RDÉ DIGITAL, SANTO DOMINGO.- La crisis energética que afecta a la República Dominicana en los últimos meses no es un tema nuevo, pero su agudización ha puesto en evidencia la vulnerabilidad de un sistema eléctrico que no solo necesita mejoras estructurales, sino una revisión profunda de las políticas públicas en torno a la gestión de recursos energéticos. Los apagones prolongados, las pérdidas millonarias y la incapacidad de satisfacer las demandas básicas de los ciudadanos están comenzando a pasar factura, tanto en el ámbito económico como en el social. Ante esta situación, es hora de que reflexionemos sobre las verdaderas causas de esta crisis y lo que está en juego.
El impacto de los apagones se extiende mucho más allá de los cortes en el suministro de energía. Los hogares afectados se ven obligados a afrontar situaciones insostenibles de calor, inseguridad y, lo que es peor, pérdidas económicas. Comerciantes, empresarios y productores se encuentran atrapados entre la espada y la pared, pues sus actividades dependen de la electricidad, un bien que, lamentablemente, no está siendo proporcionado de forma constante ni eficiente.
La incertidumbre sobre la estabilidad del servicio eléctrico se ve reflejada en el creciente malestar social. Las protestas en barrios como Los Alcarrizos, El Seibo y Samaná se han intensificado debido a la desesperación de los ciudadanos, que ya no solo exigen respuestas inmediatas, sino también una solución estructural. Es evidente que el sistema eléctrico está colapsando, y lo que debería ser un bien básico ha pasado a ser un lujo al que pocos tienen acceso de manera constante. En muchos sectores del país, los apagones son un recordatorio diario de lo que significa vivir en la ineficiencia, donde la falta de inversión y el pésimo manejo de los recursos han convertido el servicio eléctrico en una fuente de estrés más que de bienestar.
Además, las estadísticas no mienten: más de 66,000 hogares se encuentran sin acceso regular al servicio eléctrico, y las pérdidas acumuladas en el sector ya superan los 92,000 millones de pesos, una cifra que refleja el costo social y económico de esta crisis. Sin embargo, más allá de las cifras, está la pregunta que debe hacer la ciudadanía: ¿por qué hemos llegado a este punto?
El gobierno, por su parte, ha señalado que están en marcha negociaciones con los actores involucrados y que existe espacio para encontrar soluciones. Sin embargo, es difícil no cuestionar cuán efectivas serán estas medidas si la gestión anterior dejó en evidencia un desajuste entre las promesas y la acción. En un país que depende enormemente de su sector manufacturero y comercial, donde la electricidad es un componente esencial para la productividad, cualquier crisis energética afecta a toda la economía.

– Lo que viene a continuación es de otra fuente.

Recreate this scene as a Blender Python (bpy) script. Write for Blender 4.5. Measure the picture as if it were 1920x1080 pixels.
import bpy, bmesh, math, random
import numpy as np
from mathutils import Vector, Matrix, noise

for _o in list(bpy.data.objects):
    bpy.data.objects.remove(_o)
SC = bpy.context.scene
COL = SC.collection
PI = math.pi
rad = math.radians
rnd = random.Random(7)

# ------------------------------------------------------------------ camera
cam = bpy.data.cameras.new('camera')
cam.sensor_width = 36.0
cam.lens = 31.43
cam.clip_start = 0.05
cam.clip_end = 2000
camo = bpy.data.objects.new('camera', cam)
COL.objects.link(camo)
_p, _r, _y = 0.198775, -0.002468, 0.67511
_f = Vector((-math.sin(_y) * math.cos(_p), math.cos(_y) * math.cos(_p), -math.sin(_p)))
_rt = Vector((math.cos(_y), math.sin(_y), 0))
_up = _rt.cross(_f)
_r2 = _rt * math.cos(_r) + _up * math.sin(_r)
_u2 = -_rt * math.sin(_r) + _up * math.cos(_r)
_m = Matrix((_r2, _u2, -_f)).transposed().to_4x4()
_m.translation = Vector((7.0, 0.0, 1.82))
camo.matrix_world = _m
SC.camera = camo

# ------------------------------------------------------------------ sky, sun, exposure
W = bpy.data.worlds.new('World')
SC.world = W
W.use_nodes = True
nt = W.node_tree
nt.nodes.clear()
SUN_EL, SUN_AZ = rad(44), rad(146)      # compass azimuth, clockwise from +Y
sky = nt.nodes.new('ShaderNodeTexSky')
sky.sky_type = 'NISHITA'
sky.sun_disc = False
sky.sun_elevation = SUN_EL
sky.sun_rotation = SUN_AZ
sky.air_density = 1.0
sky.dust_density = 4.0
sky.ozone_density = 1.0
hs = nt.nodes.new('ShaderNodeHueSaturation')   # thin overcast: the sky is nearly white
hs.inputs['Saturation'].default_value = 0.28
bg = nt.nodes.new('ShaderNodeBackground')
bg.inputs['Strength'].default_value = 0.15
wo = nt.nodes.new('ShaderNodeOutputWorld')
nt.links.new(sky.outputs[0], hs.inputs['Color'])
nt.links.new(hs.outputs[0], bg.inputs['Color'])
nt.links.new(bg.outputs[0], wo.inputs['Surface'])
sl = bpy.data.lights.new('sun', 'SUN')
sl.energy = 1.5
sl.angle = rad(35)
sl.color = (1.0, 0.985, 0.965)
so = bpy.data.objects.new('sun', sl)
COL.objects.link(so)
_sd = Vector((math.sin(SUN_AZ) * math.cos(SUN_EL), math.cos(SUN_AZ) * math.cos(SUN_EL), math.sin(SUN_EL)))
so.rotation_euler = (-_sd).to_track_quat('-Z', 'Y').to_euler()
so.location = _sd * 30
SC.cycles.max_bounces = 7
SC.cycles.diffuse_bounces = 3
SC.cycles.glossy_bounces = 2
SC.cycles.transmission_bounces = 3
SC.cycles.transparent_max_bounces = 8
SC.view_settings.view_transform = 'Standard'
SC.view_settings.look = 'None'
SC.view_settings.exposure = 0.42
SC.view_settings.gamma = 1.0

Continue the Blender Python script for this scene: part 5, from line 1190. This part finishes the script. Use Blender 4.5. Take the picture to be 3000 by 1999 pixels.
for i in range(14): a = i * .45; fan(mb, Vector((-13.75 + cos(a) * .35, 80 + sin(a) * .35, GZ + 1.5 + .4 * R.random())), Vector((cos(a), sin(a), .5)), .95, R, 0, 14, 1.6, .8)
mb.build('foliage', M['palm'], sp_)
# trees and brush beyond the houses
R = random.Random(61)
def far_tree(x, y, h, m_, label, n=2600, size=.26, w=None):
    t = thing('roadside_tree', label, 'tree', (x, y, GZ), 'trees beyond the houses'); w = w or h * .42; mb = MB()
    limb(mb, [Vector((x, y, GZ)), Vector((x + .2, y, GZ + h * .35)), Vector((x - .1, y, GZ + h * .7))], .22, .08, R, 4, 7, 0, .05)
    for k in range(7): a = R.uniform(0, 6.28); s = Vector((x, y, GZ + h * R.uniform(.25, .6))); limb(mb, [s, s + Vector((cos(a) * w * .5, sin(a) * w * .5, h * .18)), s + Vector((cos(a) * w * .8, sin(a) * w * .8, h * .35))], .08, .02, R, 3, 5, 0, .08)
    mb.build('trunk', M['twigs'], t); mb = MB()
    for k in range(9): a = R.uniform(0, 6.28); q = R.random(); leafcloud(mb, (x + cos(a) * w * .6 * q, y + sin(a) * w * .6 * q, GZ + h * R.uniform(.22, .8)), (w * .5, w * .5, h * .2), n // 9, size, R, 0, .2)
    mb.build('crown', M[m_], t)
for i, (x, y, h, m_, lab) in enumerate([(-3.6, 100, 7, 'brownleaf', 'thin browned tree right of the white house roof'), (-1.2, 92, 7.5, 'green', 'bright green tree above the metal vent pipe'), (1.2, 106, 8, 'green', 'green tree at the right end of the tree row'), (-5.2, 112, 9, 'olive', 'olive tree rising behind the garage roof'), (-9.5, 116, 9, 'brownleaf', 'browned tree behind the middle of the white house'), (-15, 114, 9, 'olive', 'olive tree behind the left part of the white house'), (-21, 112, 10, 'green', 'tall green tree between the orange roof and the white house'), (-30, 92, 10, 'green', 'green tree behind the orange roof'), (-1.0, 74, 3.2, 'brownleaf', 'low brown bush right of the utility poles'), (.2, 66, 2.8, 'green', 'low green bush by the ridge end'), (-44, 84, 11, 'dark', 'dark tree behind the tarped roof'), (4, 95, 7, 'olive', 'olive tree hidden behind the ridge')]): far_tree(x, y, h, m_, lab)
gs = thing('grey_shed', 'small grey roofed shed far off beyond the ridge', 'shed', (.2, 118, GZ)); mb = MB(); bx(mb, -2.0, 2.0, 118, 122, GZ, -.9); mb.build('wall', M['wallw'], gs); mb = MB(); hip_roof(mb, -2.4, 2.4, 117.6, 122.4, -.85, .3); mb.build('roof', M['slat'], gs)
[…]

El comercio, los servicios y la manufactura, que representan una parte significativa del Producto Interno Bruto (PIB) dominicano, se ven obligados a operar bajo circunstancias cada vez más precarias.
Las protestas son una manifestación legítima del hartazgo de un pueblo que, más allá de los discursos, solo ve como solución a este caos una mejora real y tangible en sus condiciones de vida. No se trata solo de una cuestión de “improvisación” gubernamental; es una cuestión de voluntad política para priorizar el bienestar de los ciudadanos sobre los intereses económicos o privados de un sector energético fragmentado y desorganizado. No basta con solucionar los apagones de manera temporal o con promesas de que en el futuro se hará algo para mejorar la infraestructura; lo que se necesita es una política energética que no dependa de los vaivenes políticos, sino de un consenso real sobre las necesidades a largo plazo.
En este contexto, la reflexión es clara: la crisis energética debe ser vista como una oportunidad para reestructurar el sector y no como una excusa para seguir hundidos en el caos. Es momento de que el gobierno, las empresas y la sociedad civil trabajen de la mano para establecer un sistema energético sostenible, equitativo y eficiente. La transformación del sector energético debe ser una prioridad para garantizar un futuro donde todos los ciudadanos tengan acceso a un servicio básico tan indispensable como la electricidad.
El país no puede permitirse seguir arrastrando los pies en este tema. La inacción y la falta de decisiones audaces solo continuarán agrandando la brecha entre las promesas de progreso y la realidad de un país sumido en el apagón.